* **Written instruction**
Look through the material below, count the lines containing the word "script", and state only the count.

○ ○ ○ ○ ○ ○ ○

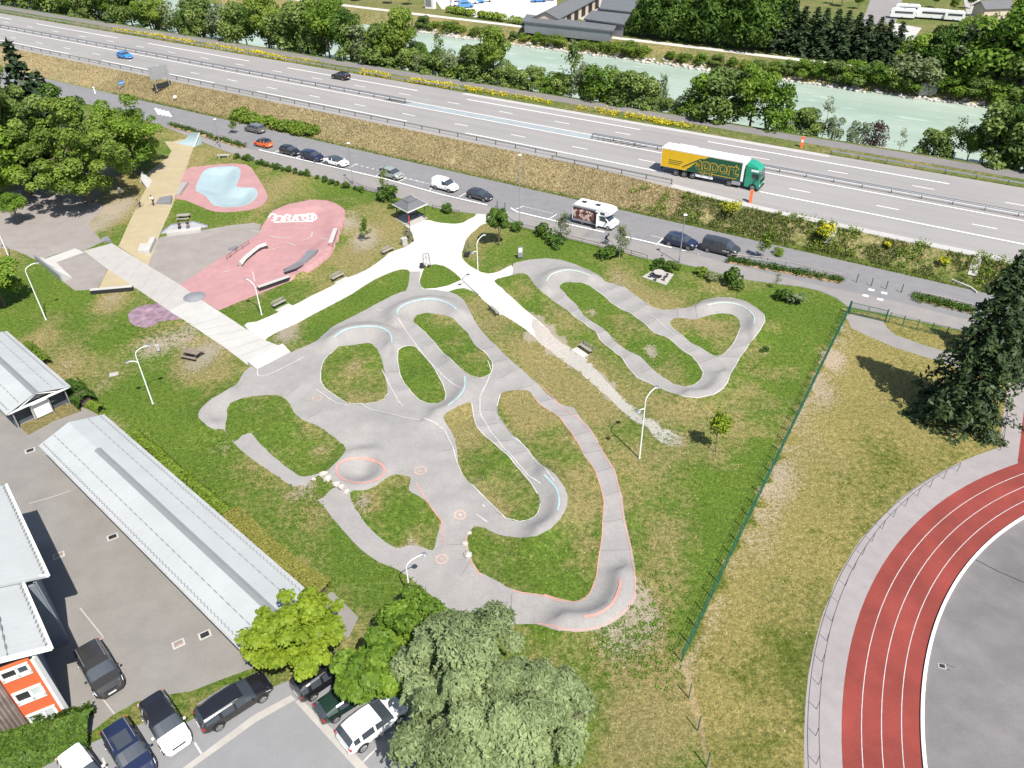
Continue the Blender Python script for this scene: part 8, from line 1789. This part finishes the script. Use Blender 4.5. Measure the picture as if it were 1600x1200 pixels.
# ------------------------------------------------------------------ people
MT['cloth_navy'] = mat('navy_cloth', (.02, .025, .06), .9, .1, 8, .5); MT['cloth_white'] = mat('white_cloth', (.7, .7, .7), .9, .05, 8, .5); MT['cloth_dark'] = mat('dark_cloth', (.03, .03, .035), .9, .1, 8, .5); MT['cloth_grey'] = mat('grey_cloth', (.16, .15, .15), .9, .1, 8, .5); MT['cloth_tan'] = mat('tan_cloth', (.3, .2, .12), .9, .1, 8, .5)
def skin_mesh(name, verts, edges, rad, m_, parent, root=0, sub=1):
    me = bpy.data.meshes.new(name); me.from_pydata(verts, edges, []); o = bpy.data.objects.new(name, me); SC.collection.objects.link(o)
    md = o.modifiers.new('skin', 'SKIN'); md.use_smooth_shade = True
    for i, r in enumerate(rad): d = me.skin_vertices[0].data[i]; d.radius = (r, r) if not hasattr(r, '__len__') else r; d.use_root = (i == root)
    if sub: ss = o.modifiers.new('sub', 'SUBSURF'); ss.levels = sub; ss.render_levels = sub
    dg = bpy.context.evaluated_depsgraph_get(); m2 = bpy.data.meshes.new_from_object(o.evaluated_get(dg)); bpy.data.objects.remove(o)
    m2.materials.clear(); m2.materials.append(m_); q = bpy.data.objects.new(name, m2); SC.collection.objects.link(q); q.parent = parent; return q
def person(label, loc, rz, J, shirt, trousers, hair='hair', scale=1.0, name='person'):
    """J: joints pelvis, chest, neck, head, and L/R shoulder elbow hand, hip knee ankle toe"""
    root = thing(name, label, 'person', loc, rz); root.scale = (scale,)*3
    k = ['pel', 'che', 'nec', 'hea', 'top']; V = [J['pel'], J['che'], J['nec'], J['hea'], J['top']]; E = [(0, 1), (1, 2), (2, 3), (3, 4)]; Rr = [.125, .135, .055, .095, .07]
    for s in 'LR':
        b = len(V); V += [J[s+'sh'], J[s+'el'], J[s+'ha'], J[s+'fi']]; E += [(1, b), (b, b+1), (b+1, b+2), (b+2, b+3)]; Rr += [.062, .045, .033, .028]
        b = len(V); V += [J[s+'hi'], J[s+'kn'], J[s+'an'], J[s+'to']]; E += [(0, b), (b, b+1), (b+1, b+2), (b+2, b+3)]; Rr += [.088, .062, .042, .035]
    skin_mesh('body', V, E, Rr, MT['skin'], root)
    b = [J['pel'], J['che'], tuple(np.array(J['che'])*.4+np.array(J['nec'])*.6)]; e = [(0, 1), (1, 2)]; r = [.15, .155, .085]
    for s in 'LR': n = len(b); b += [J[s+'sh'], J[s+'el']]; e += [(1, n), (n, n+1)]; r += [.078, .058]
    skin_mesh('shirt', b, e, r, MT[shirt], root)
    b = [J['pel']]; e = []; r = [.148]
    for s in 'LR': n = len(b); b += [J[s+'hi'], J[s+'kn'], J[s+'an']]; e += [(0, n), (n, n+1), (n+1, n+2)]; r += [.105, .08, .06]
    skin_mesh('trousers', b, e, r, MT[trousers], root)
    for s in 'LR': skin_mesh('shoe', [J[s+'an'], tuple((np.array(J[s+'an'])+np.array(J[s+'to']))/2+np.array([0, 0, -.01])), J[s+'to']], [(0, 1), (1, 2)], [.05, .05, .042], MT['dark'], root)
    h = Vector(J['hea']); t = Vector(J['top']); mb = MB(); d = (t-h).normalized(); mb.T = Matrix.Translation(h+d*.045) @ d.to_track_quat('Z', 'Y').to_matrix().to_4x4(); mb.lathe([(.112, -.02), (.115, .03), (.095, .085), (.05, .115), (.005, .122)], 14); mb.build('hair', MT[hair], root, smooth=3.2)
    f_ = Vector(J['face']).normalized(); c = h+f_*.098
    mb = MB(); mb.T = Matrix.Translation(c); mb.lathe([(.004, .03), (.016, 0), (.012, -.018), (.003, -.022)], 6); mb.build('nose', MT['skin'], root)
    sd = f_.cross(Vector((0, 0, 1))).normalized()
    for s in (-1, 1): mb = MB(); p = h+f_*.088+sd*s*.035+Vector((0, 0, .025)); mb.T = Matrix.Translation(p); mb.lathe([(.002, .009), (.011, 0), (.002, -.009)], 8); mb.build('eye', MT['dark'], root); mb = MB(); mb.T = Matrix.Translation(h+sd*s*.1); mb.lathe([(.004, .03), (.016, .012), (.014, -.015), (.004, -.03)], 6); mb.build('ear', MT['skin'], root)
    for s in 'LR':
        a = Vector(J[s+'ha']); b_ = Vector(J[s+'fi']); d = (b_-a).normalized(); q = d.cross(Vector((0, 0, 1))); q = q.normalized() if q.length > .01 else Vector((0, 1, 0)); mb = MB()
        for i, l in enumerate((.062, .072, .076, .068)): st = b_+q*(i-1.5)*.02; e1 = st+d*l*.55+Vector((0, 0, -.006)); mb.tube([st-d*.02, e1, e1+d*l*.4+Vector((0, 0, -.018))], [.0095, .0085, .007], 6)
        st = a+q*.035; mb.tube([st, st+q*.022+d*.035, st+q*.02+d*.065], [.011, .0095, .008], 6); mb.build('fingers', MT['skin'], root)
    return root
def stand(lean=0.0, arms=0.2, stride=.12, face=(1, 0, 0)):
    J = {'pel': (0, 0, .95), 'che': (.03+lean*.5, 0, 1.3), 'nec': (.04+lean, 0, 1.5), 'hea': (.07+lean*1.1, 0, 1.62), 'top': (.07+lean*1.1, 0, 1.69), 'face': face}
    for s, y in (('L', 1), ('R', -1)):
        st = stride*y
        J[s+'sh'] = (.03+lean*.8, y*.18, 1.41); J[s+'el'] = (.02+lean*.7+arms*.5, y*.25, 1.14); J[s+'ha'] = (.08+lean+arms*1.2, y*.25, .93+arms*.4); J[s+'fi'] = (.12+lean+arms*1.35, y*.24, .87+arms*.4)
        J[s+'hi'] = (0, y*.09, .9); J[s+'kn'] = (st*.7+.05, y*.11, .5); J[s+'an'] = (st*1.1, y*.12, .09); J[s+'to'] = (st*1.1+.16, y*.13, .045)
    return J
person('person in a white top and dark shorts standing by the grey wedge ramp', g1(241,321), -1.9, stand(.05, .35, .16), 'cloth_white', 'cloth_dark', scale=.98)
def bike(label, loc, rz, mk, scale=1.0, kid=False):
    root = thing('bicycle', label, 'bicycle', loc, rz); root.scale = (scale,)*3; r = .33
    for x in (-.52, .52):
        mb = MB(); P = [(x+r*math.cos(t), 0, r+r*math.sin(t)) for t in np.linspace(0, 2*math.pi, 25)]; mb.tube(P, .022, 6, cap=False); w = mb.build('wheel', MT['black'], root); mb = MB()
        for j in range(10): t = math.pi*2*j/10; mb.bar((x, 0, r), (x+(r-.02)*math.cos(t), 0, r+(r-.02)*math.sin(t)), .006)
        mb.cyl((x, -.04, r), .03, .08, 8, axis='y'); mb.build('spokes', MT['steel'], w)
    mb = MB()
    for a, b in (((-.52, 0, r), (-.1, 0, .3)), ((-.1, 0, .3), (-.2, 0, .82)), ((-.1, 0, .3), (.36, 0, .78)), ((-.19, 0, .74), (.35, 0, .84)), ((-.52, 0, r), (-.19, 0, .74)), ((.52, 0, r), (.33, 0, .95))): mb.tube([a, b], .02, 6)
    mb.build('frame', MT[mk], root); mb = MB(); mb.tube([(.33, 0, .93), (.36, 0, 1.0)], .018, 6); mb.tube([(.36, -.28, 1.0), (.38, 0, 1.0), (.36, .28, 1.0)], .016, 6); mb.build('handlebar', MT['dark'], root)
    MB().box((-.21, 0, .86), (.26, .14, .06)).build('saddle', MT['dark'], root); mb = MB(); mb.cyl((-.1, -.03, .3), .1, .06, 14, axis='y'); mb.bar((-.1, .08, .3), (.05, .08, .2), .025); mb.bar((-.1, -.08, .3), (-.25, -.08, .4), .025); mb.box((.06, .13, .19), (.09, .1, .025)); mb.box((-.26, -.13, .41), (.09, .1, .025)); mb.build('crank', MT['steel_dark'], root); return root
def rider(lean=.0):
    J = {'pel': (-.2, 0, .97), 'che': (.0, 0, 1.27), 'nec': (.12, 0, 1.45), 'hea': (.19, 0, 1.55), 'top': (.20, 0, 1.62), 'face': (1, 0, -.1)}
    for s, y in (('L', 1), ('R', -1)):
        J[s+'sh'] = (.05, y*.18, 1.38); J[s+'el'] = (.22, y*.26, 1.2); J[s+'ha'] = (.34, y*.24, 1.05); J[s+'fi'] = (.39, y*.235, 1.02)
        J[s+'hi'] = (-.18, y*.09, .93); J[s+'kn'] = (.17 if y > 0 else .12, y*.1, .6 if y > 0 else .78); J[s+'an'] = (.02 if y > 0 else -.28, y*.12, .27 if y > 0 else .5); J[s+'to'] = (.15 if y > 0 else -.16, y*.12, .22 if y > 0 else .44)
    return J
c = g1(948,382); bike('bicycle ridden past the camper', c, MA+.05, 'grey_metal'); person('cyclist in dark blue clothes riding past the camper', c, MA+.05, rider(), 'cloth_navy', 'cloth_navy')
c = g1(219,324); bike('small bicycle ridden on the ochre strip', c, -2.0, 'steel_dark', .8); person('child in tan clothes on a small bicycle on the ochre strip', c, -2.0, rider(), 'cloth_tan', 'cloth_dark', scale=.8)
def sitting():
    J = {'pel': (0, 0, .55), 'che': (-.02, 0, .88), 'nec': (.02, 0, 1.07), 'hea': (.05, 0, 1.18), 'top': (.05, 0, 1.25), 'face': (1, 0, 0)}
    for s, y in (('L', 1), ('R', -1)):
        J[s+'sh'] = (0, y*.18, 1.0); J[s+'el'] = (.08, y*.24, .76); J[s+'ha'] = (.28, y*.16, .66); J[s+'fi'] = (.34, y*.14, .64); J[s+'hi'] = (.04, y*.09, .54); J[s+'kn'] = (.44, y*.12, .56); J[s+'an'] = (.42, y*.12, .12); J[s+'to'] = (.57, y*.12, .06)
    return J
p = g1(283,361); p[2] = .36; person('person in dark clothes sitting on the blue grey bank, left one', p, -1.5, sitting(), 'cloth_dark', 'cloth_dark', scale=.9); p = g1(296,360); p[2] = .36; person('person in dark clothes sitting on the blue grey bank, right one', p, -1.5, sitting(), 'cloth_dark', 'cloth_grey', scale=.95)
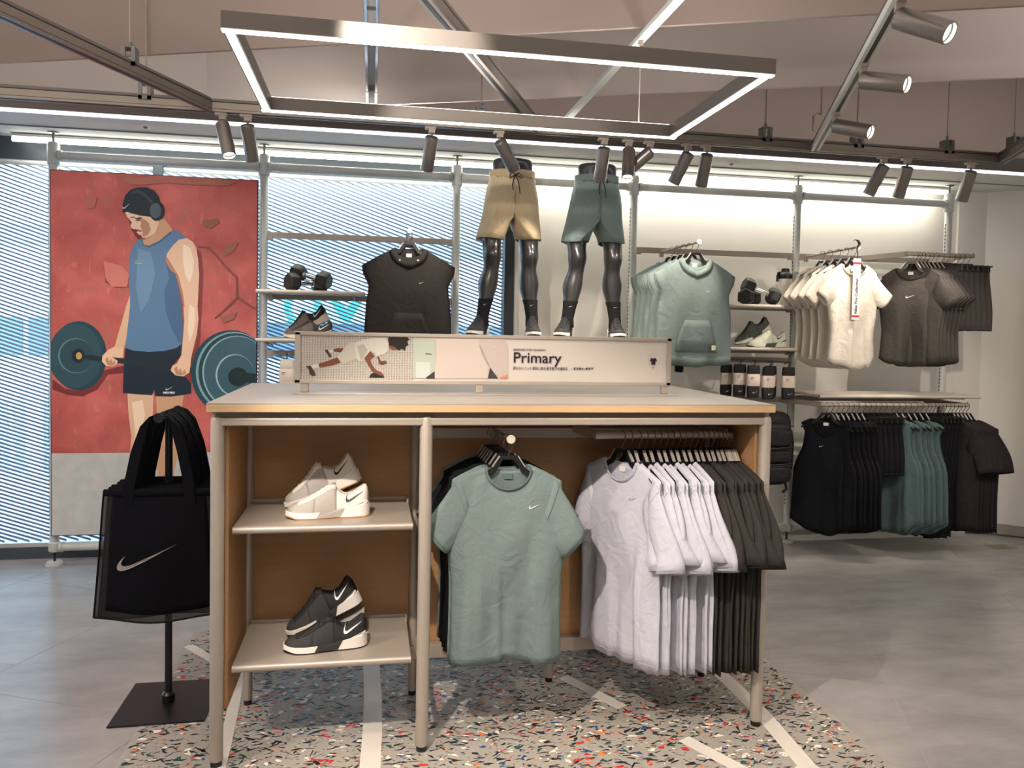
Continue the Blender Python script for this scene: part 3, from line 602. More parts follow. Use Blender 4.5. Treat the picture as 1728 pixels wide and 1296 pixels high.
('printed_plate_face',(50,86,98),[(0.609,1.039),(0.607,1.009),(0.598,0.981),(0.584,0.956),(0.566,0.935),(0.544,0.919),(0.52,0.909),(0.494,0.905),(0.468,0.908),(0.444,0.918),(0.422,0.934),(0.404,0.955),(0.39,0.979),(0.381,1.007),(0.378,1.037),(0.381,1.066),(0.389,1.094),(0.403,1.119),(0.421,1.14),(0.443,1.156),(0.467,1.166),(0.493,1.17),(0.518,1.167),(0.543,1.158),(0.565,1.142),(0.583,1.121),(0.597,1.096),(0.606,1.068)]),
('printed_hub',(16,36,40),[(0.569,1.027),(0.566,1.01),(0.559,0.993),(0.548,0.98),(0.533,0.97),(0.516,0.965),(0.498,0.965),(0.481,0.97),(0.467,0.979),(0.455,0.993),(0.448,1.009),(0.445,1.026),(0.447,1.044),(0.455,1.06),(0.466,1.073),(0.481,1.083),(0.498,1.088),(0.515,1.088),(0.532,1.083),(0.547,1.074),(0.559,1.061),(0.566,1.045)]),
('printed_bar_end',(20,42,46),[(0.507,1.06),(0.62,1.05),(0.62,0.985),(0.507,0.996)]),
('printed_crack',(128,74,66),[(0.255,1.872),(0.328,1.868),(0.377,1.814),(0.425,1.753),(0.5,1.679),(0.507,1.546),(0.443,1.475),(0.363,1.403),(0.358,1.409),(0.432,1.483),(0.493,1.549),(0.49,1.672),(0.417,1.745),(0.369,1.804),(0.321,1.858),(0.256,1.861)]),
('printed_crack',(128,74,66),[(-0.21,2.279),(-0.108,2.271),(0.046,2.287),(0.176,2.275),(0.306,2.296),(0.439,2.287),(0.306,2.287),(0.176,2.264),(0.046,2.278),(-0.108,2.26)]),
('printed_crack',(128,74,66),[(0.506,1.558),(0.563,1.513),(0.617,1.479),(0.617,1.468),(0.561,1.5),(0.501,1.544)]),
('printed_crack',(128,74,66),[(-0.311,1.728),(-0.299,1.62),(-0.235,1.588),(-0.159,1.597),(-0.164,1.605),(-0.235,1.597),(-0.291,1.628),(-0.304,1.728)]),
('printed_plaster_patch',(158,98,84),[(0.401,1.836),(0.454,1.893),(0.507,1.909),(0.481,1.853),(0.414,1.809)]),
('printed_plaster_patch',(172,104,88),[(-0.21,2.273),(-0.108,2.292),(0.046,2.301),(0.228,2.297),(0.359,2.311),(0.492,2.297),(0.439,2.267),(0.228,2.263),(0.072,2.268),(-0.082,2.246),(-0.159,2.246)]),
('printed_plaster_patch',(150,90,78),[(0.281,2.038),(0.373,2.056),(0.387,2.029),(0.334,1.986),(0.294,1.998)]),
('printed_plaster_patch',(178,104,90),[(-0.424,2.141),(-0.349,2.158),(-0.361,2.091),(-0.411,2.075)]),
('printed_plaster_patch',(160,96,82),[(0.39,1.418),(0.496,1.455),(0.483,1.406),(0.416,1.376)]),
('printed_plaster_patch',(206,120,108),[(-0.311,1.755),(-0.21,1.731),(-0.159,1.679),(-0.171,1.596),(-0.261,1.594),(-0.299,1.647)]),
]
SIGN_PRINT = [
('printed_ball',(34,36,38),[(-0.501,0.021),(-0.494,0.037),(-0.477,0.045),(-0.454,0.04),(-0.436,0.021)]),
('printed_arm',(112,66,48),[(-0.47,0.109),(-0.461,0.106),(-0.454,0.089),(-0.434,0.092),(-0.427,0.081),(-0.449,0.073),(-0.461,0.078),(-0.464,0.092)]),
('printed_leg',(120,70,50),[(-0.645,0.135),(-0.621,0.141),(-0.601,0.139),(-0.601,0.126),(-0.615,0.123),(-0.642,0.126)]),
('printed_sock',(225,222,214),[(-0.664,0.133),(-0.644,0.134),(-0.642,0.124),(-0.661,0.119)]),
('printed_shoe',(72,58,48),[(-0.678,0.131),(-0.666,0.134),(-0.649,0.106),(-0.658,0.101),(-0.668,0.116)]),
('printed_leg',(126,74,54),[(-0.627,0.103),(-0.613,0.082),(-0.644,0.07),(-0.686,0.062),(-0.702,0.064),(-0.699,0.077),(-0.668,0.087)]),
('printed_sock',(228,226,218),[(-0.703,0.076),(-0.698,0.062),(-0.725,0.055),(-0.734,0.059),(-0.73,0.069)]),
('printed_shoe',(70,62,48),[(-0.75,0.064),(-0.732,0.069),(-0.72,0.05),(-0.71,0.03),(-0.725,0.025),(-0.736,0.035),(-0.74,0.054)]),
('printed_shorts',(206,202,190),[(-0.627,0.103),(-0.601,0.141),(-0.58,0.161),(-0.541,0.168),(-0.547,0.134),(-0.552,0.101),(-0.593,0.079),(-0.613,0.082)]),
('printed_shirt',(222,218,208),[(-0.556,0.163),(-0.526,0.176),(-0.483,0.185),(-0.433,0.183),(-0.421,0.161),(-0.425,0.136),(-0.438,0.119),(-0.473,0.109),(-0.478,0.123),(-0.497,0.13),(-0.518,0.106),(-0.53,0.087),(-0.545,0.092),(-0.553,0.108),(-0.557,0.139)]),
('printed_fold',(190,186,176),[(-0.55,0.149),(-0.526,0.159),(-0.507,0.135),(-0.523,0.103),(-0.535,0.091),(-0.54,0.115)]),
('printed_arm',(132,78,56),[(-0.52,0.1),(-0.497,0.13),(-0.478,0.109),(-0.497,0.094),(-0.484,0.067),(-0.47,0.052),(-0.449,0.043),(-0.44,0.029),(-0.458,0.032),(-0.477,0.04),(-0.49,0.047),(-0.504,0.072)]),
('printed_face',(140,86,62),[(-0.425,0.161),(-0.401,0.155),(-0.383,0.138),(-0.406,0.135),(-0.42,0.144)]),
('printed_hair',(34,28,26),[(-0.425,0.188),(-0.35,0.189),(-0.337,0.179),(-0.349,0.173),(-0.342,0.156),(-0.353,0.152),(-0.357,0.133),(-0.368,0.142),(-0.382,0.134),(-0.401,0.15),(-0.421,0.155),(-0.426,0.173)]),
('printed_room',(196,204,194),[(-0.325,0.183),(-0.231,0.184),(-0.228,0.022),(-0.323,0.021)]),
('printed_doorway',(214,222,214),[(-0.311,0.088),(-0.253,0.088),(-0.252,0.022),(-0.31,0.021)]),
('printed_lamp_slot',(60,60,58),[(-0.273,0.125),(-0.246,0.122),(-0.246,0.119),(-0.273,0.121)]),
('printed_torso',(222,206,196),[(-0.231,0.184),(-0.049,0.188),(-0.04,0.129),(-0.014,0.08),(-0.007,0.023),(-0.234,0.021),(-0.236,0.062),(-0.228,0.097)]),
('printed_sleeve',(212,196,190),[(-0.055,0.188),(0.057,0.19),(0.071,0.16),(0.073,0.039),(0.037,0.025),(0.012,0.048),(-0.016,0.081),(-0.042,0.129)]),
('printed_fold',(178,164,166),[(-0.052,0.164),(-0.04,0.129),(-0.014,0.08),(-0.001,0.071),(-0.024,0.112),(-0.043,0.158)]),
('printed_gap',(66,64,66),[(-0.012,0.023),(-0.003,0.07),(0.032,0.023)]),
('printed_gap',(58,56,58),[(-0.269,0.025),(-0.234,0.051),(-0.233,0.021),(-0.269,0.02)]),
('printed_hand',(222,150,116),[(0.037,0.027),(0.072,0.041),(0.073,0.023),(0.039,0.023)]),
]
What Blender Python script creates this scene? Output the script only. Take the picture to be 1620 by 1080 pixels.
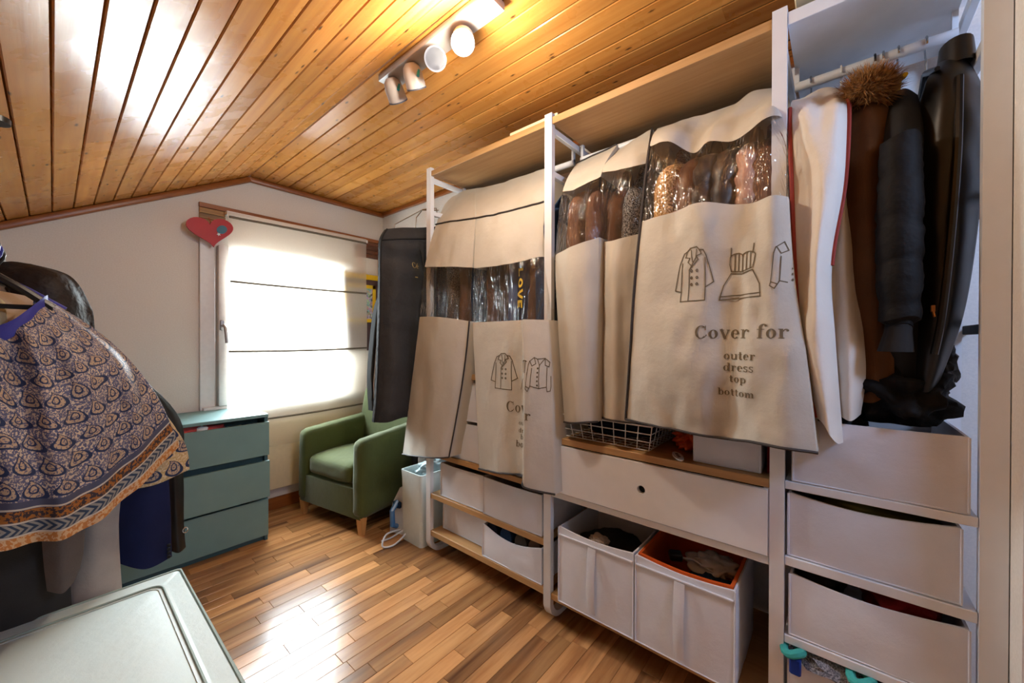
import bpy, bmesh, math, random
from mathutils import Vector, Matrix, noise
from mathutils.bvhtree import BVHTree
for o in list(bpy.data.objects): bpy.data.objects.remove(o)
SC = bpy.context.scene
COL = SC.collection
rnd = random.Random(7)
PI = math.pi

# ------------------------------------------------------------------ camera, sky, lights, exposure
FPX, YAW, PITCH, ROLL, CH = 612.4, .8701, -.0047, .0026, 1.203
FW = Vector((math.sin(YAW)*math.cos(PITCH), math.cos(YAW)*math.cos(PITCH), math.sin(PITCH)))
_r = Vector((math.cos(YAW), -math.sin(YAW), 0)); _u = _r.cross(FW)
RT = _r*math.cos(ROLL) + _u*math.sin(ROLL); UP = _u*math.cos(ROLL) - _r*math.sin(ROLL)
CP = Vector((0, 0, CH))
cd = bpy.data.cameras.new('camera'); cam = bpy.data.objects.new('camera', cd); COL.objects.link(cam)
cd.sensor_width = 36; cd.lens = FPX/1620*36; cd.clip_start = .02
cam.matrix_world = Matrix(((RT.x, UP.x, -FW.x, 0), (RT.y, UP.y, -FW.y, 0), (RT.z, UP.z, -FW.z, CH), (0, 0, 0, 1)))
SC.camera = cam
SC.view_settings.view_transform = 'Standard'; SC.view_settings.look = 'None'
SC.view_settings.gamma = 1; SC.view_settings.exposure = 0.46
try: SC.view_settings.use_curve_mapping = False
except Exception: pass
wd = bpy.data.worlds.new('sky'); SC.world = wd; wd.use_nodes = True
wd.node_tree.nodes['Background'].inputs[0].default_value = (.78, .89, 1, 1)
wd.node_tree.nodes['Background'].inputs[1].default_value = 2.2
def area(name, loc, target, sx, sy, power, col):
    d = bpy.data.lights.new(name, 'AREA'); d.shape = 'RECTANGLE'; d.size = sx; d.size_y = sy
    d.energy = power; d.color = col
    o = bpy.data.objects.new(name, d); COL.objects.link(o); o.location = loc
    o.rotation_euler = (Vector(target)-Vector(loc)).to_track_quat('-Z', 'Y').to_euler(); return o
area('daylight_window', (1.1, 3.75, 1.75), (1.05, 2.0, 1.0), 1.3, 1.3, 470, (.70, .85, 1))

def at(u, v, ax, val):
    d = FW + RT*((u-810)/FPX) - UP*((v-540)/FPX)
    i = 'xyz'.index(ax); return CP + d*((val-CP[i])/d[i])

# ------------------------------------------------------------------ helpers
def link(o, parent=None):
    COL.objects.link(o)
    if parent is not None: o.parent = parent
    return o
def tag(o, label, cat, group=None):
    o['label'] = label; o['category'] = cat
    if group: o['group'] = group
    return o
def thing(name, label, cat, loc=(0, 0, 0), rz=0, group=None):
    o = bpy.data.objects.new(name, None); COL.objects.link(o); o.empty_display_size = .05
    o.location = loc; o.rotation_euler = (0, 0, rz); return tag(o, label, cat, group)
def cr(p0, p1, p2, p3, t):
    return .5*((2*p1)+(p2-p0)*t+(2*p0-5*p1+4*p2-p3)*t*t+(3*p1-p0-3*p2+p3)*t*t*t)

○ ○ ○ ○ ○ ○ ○

* **Exercise answer**
3